Di hari H, Suaidi tak hanya menyiapkan tali rafia, tetapi mengeluarkan dua tank dari Batalyon Kavaleri 10/Mendagiri untuk mengawal aksi demo dari kampus Unhas dari Tamalanrea Indah ke lapangan Karebosi di pusat kota Makassar. Arak-arakan mahasiswa itu menempuh jarak hampir 10 km.
“Saya kontak Gubernur dan Kapolda untuk bersama-sama mengawal aksi demo anak-anak Unhas, tapi tidak ada yang berkenan. Ya sudah, akhirnya saya sendiri yang ikut turun mengawal long march mahasiswa Unhas ke Karebosi. Di lapangan Karebosi, tau-tau saya didaulat bicara, maka saya naik ke tank dan hanya bisa meneriakkan kalimat ‘hidup reformasi’…. ‘hidup reformasi’…. ,” ujar Suaidi mengenang.
Tak lama dari peristiwa itu, ia ditelepon Pangab Jenderal TNI Wiranto dan diminta segera ke Jakarta.
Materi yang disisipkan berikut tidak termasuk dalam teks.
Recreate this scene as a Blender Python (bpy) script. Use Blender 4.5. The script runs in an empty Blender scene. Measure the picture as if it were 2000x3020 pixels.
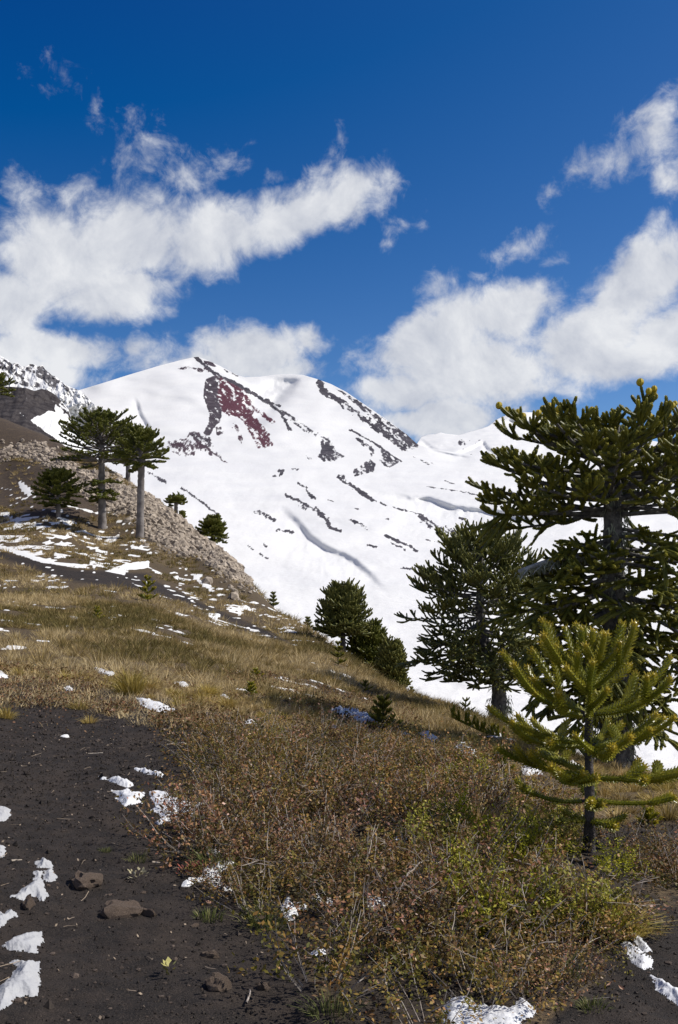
import bpy, math, random
import numpy as np
from mathutils import Vector, Matrix, Quaternion

# ---------------------------------------------------------------- camera, sky, sun, exposure
SC = bpy.context.scene
COL = SC.collection
F, CU, HV, EYE = 2375.0, 784.0, 1333.0, 1.6      # focal length and horizon in units of a 1568 x 2368 picture, eye height in metres
cd = bpy.data.cameras.new('camera')
cam = bpy.data.objects.new('camera', cd); COL.objects.link(cam)
cam.location = (0, 0, EYE); cam.rotation_euler = (math.radians(90), 0, 0)
cd.sensor_fit = 'VERTICAL'; cd.sensor_height = 36.0; cd.sensor_width = 24.0
cd.lens = 36.0 * F / 2368.0
cd.shift_y = (HV - 1184.0) / 2368.0
cd.clip_start = 0.1; cd.clip_end = 20000
SC.camera = cam
SUN_AZ, SUN_EL = math.radians(84), math.radians(47)
L = Vector((math.sin(SUN_AZ) * math.cos(SUN_EL), math.cos(SUN_AZ) * math.cos(SUN_EL), math.sin(SUN_EL)))
sd = bpy.data.lights.new('sun', 'SUN'); sd.energy = 3.9; sd.angle = math.radians(0.53); sd.color = (1.0, 0.955, 0.89)
so = bpy.data.objects.new('sun', sd); COL.objects.link(so)
so.rotation_euler = L.to_track_quat('Z', 'Y').to_euler()
SC.view_settings.view_transform = 'Standard'; SC.view_settings.look = 'None'
SC.view_settings.gamma = 1.0; SC.view_settings.use_curve_mapping = False; SC.view_settings.exposure = 0.38
SC.render.engine = 'CYCLES'
SC.cycles.max_bounces = 6; SC.cycles.diffuse_bounces = 3; SC.cycles.glossy_bounces = 2
SC.cycles.use_denoising = True

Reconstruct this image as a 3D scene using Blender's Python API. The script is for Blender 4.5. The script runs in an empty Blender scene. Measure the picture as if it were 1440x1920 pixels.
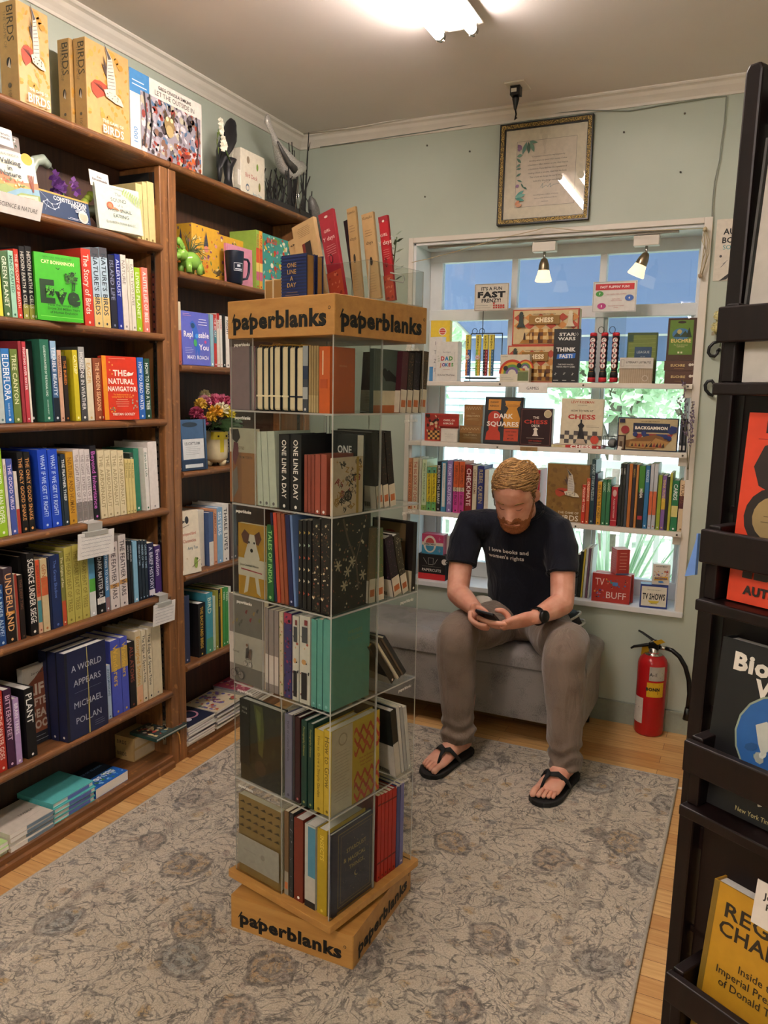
import bpy,bmesh,math,random
from math import sin,cos,pi,radians,sqrt
from mathutils import Vector,Matrix,noise
from mathutils.bvhtree import BVHTree

S = bpy.context.scene
COL = S.collection
random.seed(7)

# ------------------------------------------------------------------ camera
cam_d = bpy.data.cameras.new('camera')
cam = bpy.data.objects.new('camera',cam_d)
COL.objects.link(cam)
cam_d.sensor_fit = 'VERTICAL'
cam_d.sensor_height = 36.0
cam_d.lens = 36.0 * 1478.0 / 1920.0
cam_d.clip_start = .02
cam.matrix_world = Matrix.Translation((0,0,1.4)) @ Matrix((((.9056815,-.0794015,.416457),(.4235758,.1277253,-.8968109),(.018016,.9886261,.149311)))).to_4x4()
S.camera = cam

# ------------------------------------------------------------------ view
S.view_settings.view_transform = 'Standard'
S.view_settings.look = 'None'
S.view_settings.gamma = 1.0
S.view_settings.exposure = .6
S.view_settings.use_curve_mapping = False
S.cycles.max_bounces = 10
S.cycles.diffuse_bounces = 5
S.cycles.glossy_bounces = 4
S.cycles.transmission_bounces = 6
S.cycles.transparent_max_bounces = 40
S.cycles.caustics_reflective = False
S.cycles.caustics_refractive = False
S.cycles.sample_clamp_indirect = 6.0

# ------------------------------------------------------------------ world, sun
W = bpy.data.worlds.new('daylight')
S.world = W
W.use_nodes = True
bgn = W.node_tree.nodes['Background']
skyn = W.node_tree.nodes.new('ShaderNodeTexSky')
skyn.sky_type = 'HOSEK_WILKIE'
skyn.turbidity = 4.0
skyn.sun_direction = (-.5,-.5,.7)
mixn = W.node_tree.nodes.new('ShaderNodeMixRGB')
mixn.inputs[0].default_value = .75
mixn.inputs[2].default_value = (.82,.93,1.0,1)
W.node_tree.links.new(skyn.outputs[0],mixn.inputs[1])
W.node_tree.links.new(mixn.outputs[0],bgn.inputs[0])
bgn.inputs[1].default_value = 4.2
sd = bpy.data.lights.new('sun','SUN')
sd.energy = 9.0
sd.angle = .05
sun = bpy.data.objects.new('sun',sd)
COL.objects.link(sun)
sun.rotation_euler = Vector((.35,.75,-.75)).to_track_quat('-Z','Y').to_euler()
LAMP = 62.0          # brightness of the fluorescent tubes
FILL_LAMP = 105.0       # brightness of the unseen fill tubes added behind the camera

# ------------------------------------------------------------------ materials
def lin(h):
    h = h.lstrip('#')
    if len(h) == 3: h = ''.join(c * 2 for c in h)
    r = []
    for i in (0,2,4):
        c = int(h[i:i + 2],16) / 255.0
        r.append(c / 12.92 if c <= .04045 else ((c + .055) / 1.055) ** 2.4)
    return (r[0],r[1],r[2],1.0)

MC = {}
def nt(name):
    m = bpy.data.materials.new(name)
    m.use_nodes = True
    t = m.node_tree
    return m,t,t.nodes['Principled BSDF'],(lambda k: t.nodes.new('ShaderNode' + k)),t.links.new

def mat(col,rough=.55,var=.06,scale=60.0,metal=.0,spec=.4):
    key = (col,rough,var,metal)
    if key in MC:
        return MC[key]
    m,t,b,N,L = nt('print_' + col.strip('#'))
    c = lin(col)
    n = N('TexNoise'); n.inputs['Scale'].default_value = scale; n.inputs['Detail'].default_value = 3
    tc = N('TexCoord'); L(tc.outputs['Object'],n.inputs['Vector'])
    r = N('ValToRGB')
    r.color_ramp.elements[0].position = .3; r.color_ramp.elements[1].position = .7
    r.color_ramp.elements[0].color = (c[0] * (1 - var),c[1] * (1 - var),c[2] * (1 - var),1)
    r.color_ramp.elements[1].color = (min(1,c[0] * (1 + var)),min(1,c[1] * (1 + var)),min(1,c[2] * (1 + var)),1)
    L(n.outputs[0],r.inputs[0]); L(r.outputs[0],b.inputs['Base Color'])
    b.inputs['Roughness'].default_value = rough
    b.inputs['Metallic'].default_value = metal
    b.inputs['Specular IOR Level'].default_value = spec
    MC[key] = m
    return m

def wood(name,dark,light,axis=1,scale=6.0,rough=.45,stretch=14.0,wear=None):
    m,t,b,N,L = nt(name)
    tc = N('TexCoord'); mp = N('Mapping')
    sc = [stretch,stretch,stretch]; sc[axis] = 1.0
    mp.inputs['Scale'].default_value = sc
    L(tc.outputs['Object'],mp.inputs[0])
    n = N('TexNoise'); n.inputs['Scale'].default_value = scale; n.inputs['Detail'].default_value = 6; n.inputs['Roughness'].default_value = .65
    L(mp.outputs[0],n.inputs['Vector'])
    r = N('ValToRGB'); r.color_ramp.elements[0].position = .3; r.color_ramp.elements[1].position = .72
    r.color_ramp.elements[0].color = lin(dark); r.color_ramp.elements[1].color = lin(light)
    L(n.outputs[0],r.inputs[0])
    out = r.outputs[0]
    if wear:
        n2 = N('TexNoise'); n2.inputs['Scale'].default_value = 38; n2.inputs['Detail'].default_value = 4
        L(tc.outputs['Object'],n2.inputs['Vector'])
        r2 = N('ValToRGB'); r2.color_ramp.elements[0].position = .62; r2.color_ramp.elements[1].position = .72
        L(n2.outputs[0],r2.inputs[0])
        mx = N('MixRGB'); mx.inputs[2].default_value = lin(wear)
        L(r2.outputs[0],mx.inputs[0]); L(out,mx.inputs[1]); out = mx.outputs[0]
    L(out,b.inputs['Base Color'])
    b.inputs['Roughness'].default_value = rough
    bp = N('Bump'); bp.inputs['Strength'].default_value = .12; bp.inputs['Distance'].default_value = .002
    L(n.outputs[0],bp.inputs['Height']); L(bp.outputs[0],b.inputs['Normal'])
    return m

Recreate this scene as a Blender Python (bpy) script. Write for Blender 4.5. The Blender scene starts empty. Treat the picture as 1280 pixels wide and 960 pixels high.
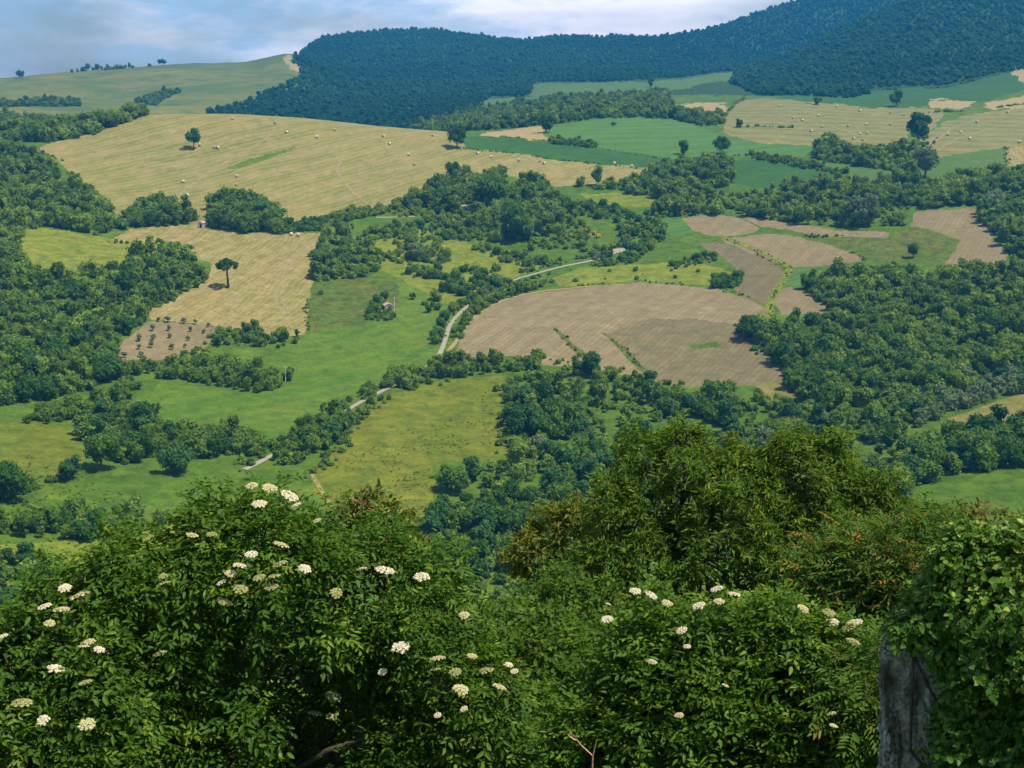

Sebelum berangkat, Pangab perintahkan agar ia (selaku Pangdam) menghubungi semua rektor, dan meminta para mahasiswa menenangkan diri, sebab besok pagi pak Harto akan mengumumkan pengunduran dirinya.
Benar, tanggal 21 Mei 1998, pak Harto lengser keprabon. “Semua kisah di atas, erat sekali benang merahnya dengan peran Prof Kikiek,” kata Suaidi.
Lama setelah peristiwa tersebut, berjumpalah Suaidi dengan Kikiek. Usai bicara kian-kemari, mendadak Kikiek berucap, “Pak Suaidi tahu apa tidak? Pak Harto mau mundur itu setelah mendengar berita ada Pangdam mengawal demonstrasi mahasiswa. Ia mengira TNI ada di belakang aksi mahasiswa, makanya pak Harto langsung mundur.”